── PROVIDED MATERIAL ──

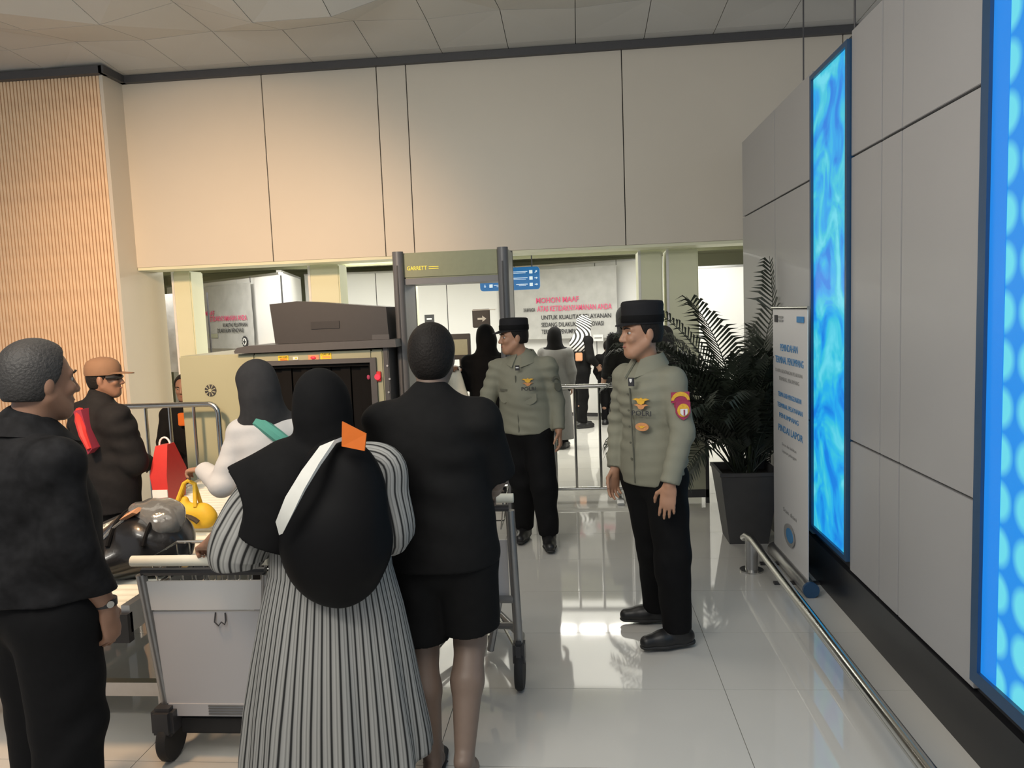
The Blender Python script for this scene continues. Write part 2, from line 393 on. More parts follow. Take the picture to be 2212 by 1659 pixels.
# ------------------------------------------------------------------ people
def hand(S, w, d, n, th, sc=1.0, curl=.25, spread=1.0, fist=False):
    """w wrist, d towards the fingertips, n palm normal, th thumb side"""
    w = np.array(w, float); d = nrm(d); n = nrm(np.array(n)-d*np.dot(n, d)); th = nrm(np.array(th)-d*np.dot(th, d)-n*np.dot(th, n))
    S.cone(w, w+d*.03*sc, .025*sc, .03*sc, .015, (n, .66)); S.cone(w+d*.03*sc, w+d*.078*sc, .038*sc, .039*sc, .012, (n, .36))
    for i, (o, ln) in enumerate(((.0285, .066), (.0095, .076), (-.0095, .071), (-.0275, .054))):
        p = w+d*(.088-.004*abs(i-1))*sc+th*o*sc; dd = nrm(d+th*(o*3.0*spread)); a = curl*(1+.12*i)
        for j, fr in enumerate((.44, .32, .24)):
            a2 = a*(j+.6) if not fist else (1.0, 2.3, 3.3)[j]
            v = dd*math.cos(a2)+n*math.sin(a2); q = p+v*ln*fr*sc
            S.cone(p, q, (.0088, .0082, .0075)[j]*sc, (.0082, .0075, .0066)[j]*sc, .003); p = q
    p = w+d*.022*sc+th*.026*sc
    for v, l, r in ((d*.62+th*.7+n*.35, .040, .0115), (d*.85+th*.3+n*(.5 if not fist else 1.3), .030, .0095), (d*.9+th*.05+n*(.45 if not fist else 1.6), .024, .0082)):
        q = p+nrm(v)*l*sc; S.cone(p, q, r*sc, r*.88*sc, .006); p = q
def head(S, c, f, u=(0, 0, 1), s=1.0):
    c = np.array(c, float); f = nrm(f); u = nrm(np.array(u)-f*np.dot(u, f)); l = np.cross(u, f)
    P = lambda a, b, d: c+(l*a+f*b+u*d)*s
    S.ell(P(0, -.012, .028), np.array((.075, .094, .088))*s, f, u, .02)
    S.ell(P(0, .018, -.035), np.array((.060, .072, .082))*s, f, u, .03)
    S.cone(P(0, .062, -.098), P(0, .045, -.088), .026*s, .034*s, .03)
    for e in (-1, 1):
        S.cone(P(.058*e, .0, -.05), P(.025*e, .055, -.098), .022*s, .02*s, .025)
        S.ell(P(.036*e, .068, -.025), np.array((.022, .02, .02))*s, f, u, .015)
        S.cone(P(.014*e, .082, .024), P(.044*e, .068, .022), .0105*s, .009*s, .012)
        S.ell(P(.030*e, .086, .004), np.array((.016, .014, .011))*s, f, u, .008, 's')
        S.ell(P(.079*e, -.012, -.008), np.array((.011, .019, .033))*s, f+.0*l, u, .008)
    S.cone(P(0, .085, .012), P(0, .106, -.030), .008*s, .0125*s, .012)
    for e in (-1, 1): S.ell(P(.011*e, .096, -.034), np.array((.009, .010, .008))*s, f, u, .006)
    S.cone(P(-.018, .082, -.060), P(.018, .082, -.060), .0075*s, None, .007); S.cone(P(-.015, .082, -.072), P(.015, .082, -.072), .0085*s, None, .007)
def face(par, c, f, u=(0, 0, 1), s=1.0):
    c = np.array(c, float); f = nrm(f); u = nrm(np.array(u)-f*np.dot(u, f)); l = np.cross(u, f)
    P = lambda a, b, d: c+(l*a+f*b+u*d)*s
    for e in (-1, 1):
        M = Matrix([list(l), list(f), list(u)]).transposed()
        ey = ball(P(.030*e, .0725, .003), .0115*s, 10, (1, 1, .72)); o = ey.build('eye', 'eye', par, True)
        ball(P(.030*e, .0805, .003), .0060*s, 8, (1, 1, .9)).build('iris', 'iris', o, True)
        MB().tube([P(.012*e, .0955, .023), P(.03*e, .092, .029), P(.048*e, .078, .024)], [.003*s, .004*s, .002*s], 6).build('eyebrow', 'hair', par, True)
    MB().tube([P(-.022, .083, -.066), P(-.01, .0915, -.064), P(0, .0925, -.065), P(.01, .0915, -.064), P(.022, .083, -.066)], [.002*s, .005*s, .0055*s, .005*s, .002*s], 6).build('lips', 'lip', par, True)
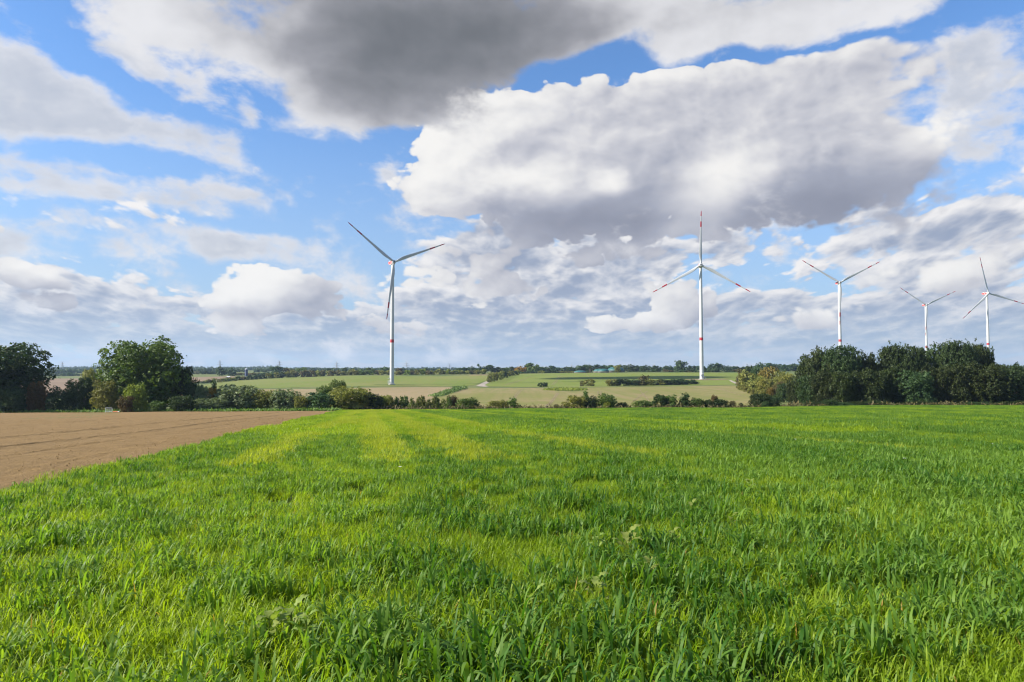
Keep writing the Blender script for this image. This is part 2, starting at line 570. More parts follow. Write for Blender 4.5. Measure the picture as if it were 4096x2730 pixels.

───

§ **STATED PROBLEM**
Omit each picture, then return all of the listing exactly as it stands.

§ **THE RESPONSE**
The Blender Python script for this scene continues. Write part 2, from line 393 on. More parts follow. Take the picture to be 2212 by 1659 pixels.
# ------------------------------------------------------------------ people
def hand(S, w, d, n, th, sc=1.0, curl=.25, spread=1.0, fist=False):
    """w wrist, d towards the fingertips, n palm normal, th thumb side"""
    w = np.array(w, float); d = nrm(d); n = nrm(np.array(n)-d*np.dot(n, d)); th = nrm(np.array(th)-d*np.dot(th, d)-n*np.dot(th, n))
    S.cone(w, w+d*.03*sc, .025*sc, .03*sc, .015, (n, .66)); S.cone(w+d*.03*sc, w+d*.078*sc, .038*sc, .039*sc, .012, (n, .36))
    for i, (o, ln) in enumerate(((.0285, .066), (.0095, .076), (-.0095, .071), (-.0275, .054))):
        p = w+d*(.088-.004*abs(i-1))*sc+th*o*sc; dd = nrm(d+th*(o*3.0*spread)); a = curl*(1+.12*i)
        for j, fr in enumerate((.44, .32, .24)):
            a2 = a*(j+.6) if not fist else (1.0, 2.3, 3.3)[j]
            v = dd*math.cos(a2)+n*math.sin(a2); q = p+v*ln*fr*sc
            S.cone(p, q, (.0088, .0082, .0075)[j]*sc, (.0082, .0075, .0066)[j]*sc, .003); p = q
    p = w+d*.022*sc+th*.026*sc
    for v, l, r in ((d*.62+th*.7+n*.35, .040, .0115), (d*.85+th*.3+n*(.5 if not fist else 1.3), .030, .0095), (d*.9+th*.05+n*(.45 if not fist else 1.6), .024, .0082)):
        q = p+nrm(v)*l*sc; S.cone(p, q, r*sc, r*.88*sc, .006); p = q
def head(S, c, f, u=(0, 0, 1), s=1.0):
    c = np.array(c, float); f = nrm(f); u = nrm(np.array(u)-f*np.dot(u, f)); l = np.cross(u, f)
    P = lambda a, b, d: c+(l*a+f*b+u*d)*s
    S.ell(P(0, -.012, .028), np.array((.075, .094, .088))*s, f, u, .02)
    S.ell(P(0, .018, -.035), np.array((.060, .072, .082))*s, f, u, .03)
    S.cone(P(0, .062, -.098), P(0, .045, -.088), .026*s, .034*s, .03)
    for e in (-1, 1):
        S.cone(P(.058*e, .0, -.05), P(.025*e, .055, -.098), .022*s, .02*s, .025)
        S.ell(P(.036*e, .068, -.025), np.array((.022, .02, .02))*s, f, u, .015)
        S.cone(P(.014*e, .082, .024), P(.044*e, .068, .022), .0105*s, .009*s, .012)
        S.ell(P(.030*e, .086, .004), np.array((.016, .014, .011))*s, f, u, .008, 's')
        S.ell(P(.079*e, -.012, -.008), np.array((.011, .019, .033))*s, f+.0*l, u, .008)
    S.cone(P(0, .085, .012), P(0, .106, -.030), .008*s, .0125*s, .012)
    for e in (-1, 1): S.ell(P(.011*e, .096, -.034), np.array((.009, .010, .008))*s, f, u, .006)
    S.cone(P(-.018, .082, -.060), P(.018, .082, -.060), .0075*s, None, .007); S.cone(P(-.015, .082, -.072), P(.015, .082, -.072), .0085*s, None, .007)
def face(par, c, f, u=(0, 0, 1), s=1.0):
    c = np.array(c, float); f = nrm(f); u = nrm(np.array(u)-f*np.dot(u, f)); l = np.cross(u, f)
    P = lambda a, b, d: c+(l*a+f*b+u*d)*s
    for e in (-1, 1):
        M = Matrix([list(l), list(f), list(u)]).transposed()
        ey = ball(P(.030*e, .0725, .003), .0115*s, 10, (1, 1, .72)); o = ey.build('eye', 'eye', par, True)
        ball(P(.030*e, .0805, .003), .0060*s, 8, (1, 1, .9)).build('iris', 'iris', o, True)
        MB().tube([P(.012*e, .0955, .023), P(.03*e, .092, .029), P(.048*e, .078, .024)], [.003*s, .004*s, .002*s], 6).build('eyebrow', 'hair', par, True)
    MB().tube([P(-.022, .083, -.066), P(-.01, .0915, -.064), P(0, .0925, -.065), P(.01, .0915, -.064), P(.022, .083, -.066)], [.002*s, .005*s, .0055*s, .005*s, .002*s], 6).build('lips', 'lip', par, True)
Keep writing the Blender script for this image. This is part 2, starting at line 570. More parts follow. Write for Blender 4.5. Measure the picture as if it were 4096x2730 pixels.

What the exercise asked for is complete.